-- The exercise --
Retype the complete listing exactly as it appears.

═════ Raw data

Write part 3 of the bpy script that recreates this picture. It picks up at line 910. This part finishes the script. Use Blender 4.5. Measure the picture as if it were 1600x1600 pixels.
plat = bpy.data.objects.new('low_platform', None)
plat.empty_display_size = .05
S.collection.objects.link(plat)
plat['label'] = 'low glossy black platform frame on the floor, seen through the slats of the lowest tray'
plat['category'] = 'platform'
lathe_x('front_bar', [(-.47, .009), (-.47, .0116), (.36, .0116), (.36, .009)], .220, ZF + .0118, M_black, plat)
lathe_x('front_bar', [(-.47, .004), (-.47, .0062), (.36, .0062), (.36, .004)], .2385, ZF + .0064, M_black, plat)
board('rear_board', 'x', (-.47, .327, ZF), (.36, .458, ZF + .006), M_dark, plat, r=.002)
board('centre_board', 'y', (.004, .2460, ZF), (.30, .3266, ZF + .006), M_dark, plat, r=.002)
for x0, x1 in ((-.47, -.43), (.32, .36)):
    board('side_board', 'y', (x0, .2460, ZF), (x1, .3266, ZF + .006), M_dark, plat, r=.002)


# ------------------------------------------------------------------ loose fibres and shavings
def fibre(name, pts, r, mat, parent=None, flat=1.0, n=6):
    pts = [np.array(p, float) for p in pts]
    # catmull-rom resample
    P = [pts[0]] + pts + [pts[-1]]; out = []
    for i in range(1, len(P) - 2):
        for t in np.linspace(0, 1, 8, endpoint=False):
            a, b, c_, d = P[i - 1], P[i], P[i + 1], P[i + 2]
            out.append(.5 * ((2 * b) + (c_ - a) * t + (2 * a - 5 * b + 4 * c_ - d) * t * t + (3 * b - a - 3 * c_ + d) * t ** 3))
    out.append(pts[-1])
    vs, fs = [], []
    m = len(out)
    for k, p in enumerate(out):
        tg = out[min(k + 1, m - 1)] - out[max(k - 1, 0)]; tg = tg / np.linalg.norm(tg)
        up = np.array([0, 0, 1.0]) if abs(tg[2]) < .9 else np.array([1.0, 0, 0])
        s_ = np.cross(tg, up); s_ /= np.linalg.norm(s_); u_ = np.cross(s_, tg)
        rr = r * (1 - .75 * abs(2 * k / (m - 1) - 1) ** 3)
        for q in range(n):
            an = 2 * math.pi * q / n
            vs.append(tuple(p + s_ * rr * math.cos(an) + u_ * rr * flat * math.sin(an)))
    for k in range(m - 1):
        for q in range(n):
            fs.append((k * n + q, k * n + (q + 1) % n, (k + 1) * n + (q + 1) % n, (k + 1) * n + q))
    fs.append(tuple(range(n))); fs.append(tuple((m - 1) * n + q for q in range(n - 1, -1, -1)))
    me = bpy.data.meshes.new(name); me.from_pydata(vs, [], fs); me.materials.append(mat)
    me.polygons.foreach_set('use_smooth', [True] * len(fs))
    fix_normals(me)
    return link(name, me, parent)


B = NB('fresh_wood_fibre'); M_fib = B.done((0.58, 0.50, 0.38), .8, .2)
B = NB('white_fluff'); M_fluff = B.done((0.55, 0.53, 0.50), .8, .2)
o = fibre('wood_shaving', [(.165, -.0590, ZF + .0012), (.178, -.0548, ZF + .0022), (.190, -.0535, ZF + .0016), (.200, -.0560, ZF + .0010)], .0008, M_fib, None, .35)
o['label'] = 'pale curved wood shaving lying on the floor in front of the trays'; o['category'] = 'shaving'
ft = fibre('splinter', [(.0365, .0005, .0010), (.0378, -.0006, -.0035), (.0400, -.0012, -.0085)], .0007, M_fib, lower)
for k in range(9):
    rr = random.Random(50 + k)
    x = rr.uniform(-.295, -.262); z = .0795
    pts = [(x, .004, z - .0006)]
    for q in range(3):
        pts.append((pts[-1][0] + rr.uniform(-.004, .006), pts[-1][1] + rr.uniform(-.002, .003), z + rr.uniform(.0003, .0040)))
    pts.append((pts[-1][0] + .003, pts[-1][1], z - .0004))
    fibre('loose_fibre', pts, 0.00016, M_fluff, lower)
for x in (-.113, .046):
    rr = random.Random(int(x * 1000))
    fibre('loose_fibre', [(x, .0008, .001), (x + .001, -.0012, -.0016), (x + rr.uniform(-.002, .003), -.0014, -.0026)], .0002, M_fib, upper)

══════════

-- Response for this exercise --
Write part 3 of the bpy script that recreates this picture. It picks up at line 910. This part finishes the script. Use Blender 4.5. Measure the picture as if it were 1600x1600 pixels.
plat = bpy.data.objects.new('low_platform', None)
plat.empty_display_size = .05
S.collection.objects.link(plat)
plat['label'] = 'low glossy black platform frame on the floor, seen through the slats of the lowest tray'
plat['category'] = 'platform'
lathe_x('front_bar', [(-.47, .009), (-.47, .0116), (.36, .0116), (.36, .009)], .220, ZF + .0118, M_black, plat)
lathe_x('front_bar', [(-.47, .004), (-.47, .0062), (.36, .0062), (.36, .004)], .2385, ZF + .0064, M_black, plat)
board('rear_board', 'x', (-.47, .327, ZF), (.36, .458, ZF + .006), M_dark, plat, r=.002)
board('centre_board', 'y', (.004, .2460, ZF), (.30, .3266, ZF + .006), M_dark, plat, r=.002)
for x0, x1 in ((-.47, -.43), (.32, .36)):
    board('side_board', 'y', (x0, .2460, ZF), (x1, .3266, ZF + .006), M_dark, plat, r=.002)


# ------------------------------------------------------------------ loose fibres and shavings
def fibre(name, pts, r, mat, parent=None, flat=1.0, n=6):
    pts = [np.array(p, float) for p in pts]
    # catmull-rom resample
    P = [pts[0]] + pts + [pts[-1]]; out = []
    for i in range(1, len(P) - 2):
        for t in np.linspace(0, 1, 8, endpoint=False):
            a, b, c_, d = P[i - 1], P[i], P[i + 1], P[i + 2]
            out.append(.5 * ((2 * b) + (c_ - a) * t + (2 * a - 5 * b + 4 * c_ - d) * t * t + (3 * b - a - 3 * c_ + d) * t ** 3))
    out.append(pts[-1])
    vs, fs = [], []
    m = len(out)
    for k, p in enumerate(out):
        tg = out[min(k + 1, m - 1)] - out[max(k - 1, 0)]; tg = tg / np.linalg.norm(tg)
        up = np.array([0, 0, 1.0]) if abs(tg[2]) < .9 else np.array([1.0, 0, 0])
        s_ = np.cross(tg, up); s_ /= np.linalg.norm(s_); u_ = np.cross(s_, tg)
        rr = r * (1 - .75 * abs(2 * k / (m - 1) - 1) ** 3)
        for q in range(n):
            an = 2 * math.pi * q / n
            vs.append(tuple(p + s_ * rr * math.cos(an) + u_ * rr * flat * math.sin(an)))
    for k in range(m - 1):
        for q in range(n):
            fs.append((k * n + q, k * n + (q + 1) % n, (k + 1) * n + (q + 1) % n, (k + 1) * n + q))
    fs.append(tuple(range(n))); fs.append(tuple((m - 1) * n + q for q in range(n - 1, -1, -1)))
    me = bpy.data.meshes.new(name); me.from_pydata(vs, [], fs); me.materials.append(mat)
    me.polygons.foreach_set('use_smooth', [True] * len(fs))
    fix_normals(me)
    return link(name, me, parent)


B = NB('fresh_wood_fibre'); M_fib = B.done((0.58, 0.50, 0.38), .8, .2)
B = NB('white_fluff'); M_fluff = B.done((0.55, 0.53, 0.50), .8, .2)
o = fibre('wood_shaving', [(.165, -.0590, ZF + .0012), (.178, -.0548, ZF + .0022), (.190, -.0535, ZF + .0016), (.200, -.0560, ZF + .0010)], .0008, M_fib, None, .35)
o['label'] = 'pale curved wood shaving lying on the floor in front of the trays'; o['category'] = 'shaving'
ft = fibre('splinter', [(.0365, .0005, .0010), (.0378, -.0006, -.0035), (.0400, -.0012, -.0085)], .0007, M_fib, lower)
for k in range(9):
    rr = random.Random(50 + k)
    x = rr.uniform(-.295, -.262); z = .0795
    pts = [(x, .004, z - .0006)]
    for q in range(3):
        pts.append((pts[-1][0] + rr.uniform(-.004, .006), pts[-1][1] + rr.uniform(-.002, .003), z + rr.uniform(.0003, .0040)))
    pts.append((pts[-1][0] + .003, pts[-1][1], z - .0004))
    fibre('loose_fibre', pts, 0.00016, M_fluff, lower)
for x in (-.113, .046):
    rr = random.Random(int(x * 1000))
    fibre('loose_fibre', [(x, .0008, .001), (x + .001, -.0012, -.0016), (x + rr.uniform(-.002, .003), -.0014, -.0026)], .0002, M_fib, upper)